§ WRITTEN INSTRUCTION
Up to and including the line that contains "HAZE = 0.00043", repeat each line of the data exactly, starting from the first.

**** DATA EXTRACT

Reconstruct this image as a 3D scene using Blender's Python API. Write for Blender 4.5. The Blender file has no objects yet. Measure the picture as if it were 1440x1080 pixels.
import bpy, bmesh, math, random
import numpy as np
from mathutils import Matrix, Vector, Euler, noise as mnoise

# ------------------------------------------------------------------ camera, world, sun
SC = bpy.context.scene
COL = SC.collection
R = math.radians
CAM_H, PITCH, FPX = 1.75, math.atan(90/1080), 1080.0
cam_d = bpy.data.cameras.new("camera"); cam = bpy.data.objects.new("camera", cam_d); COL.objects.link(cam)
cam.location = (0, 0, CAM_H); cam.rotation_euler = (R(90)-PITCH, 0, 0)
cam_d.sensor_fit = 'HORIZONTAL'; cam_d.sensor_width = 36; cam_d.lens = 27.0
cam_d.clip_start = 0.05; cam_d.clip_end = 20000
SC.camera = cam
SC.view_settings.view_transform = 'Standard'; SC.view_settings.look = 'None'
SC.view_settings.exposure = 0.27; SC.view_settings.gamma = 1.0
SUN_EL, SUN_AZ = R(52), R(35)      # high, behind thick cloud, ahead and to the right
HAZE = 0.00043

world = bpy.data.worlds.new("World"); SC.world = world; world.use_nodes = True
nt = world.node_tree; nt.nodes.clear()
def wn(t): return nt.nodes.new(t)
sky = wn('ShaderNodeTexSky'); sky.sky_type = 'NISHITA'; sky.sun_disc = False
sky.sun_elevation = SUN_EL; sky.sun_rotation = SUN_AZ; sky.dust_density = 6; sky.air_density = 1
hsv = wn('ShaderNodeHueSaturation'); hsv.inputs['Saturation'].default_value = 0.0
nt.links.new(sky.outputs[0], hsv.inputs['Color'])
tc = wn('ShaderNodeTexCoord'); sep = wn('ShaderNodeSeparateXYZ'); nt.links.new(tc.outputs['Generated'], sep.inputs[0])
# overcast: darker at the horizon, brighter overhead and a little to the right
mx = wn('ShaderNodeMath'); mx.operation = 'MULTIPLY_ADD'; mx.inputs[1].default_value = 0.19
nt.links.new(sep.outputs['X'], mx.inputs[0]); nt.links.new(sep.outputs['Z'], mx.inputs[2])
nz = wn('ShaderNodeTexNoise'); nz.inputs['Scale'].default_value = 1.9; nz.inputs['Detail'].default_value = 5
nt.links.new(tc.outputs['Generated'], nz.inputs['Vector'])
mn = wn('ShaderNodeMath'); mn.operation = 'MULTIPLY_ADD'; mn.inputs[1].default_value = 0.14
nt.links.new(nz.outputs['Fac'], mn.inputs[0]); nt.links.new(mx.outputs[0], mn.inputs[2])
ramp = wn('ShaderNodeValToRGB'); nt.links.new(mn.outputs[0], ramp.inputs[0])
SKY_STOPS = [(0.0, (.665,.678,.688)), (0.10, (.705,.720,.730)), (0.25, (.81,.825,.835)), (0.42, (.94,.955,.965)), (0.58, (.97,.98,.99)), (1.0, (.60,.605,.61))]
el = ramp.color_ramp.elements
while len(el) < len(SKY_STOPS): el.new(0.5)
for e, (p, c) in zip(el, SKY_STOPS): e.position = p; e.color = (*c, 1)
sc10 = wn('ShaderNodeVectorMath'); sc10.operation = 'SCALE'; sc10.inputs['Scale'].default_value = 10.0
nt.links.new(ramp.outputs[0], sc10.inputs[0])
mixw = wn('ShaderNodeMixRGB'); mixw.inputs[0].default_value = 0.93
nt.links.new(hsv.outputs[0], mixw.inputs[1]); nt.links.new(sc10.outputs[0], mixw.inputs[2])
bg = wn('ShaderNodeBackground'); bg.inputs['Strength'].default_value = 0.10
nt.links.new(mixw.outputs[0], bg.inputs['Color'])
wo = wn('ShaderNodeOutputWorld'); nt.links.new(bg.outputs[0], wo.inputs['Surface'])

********

§ COMPLETE OUTPUT
Reconstruct this image as a 3D scene using Blender's Python API. Write for Blender 4.5. The Blender file has no objects yet. Measure the picture as if it were 1440x1080 pixels.
import bpy, bmesh, math, random
import numpy as np
from mathutils import Matrix, Vector, Euler, noise as mnoise

# ------------------------------------------------------------------ camera, world, sun
SC = bpy.context.scene
COL = SC.collection
R = math.radians
CAM_H, PITCH, FPX = 1.75, math.atan(90/1080), 1080.0
cam_d = bpy.data.cameras.new("camera"); cam = bpy.data.objects.new("camera", cam_d); COL.objects.link(cam)
cam.location = (0, 0, CAM_H); cam.rotation_euler = (R(90)-PITCH, 0, 0)
cam_d.sensor_fit = 'HORIZONTAL'; cam_d.sensor_width = 36; cam_d.lens = 27.0
cam_d.clip_start = 0.05; cam_d.clip_end = 20000
SC.camera = cam
SC.view_settings.view_transform = 'Standard'; SC.view_settings.look = 'None'
SC.view_settings.exposure = 0.27; SC.view_settings.gamma = 1.0
SUN_EL, SUN_AZ = R(52), R(35)      # high, behind thick cloud, ahead and to the right
HAZE = 0.00043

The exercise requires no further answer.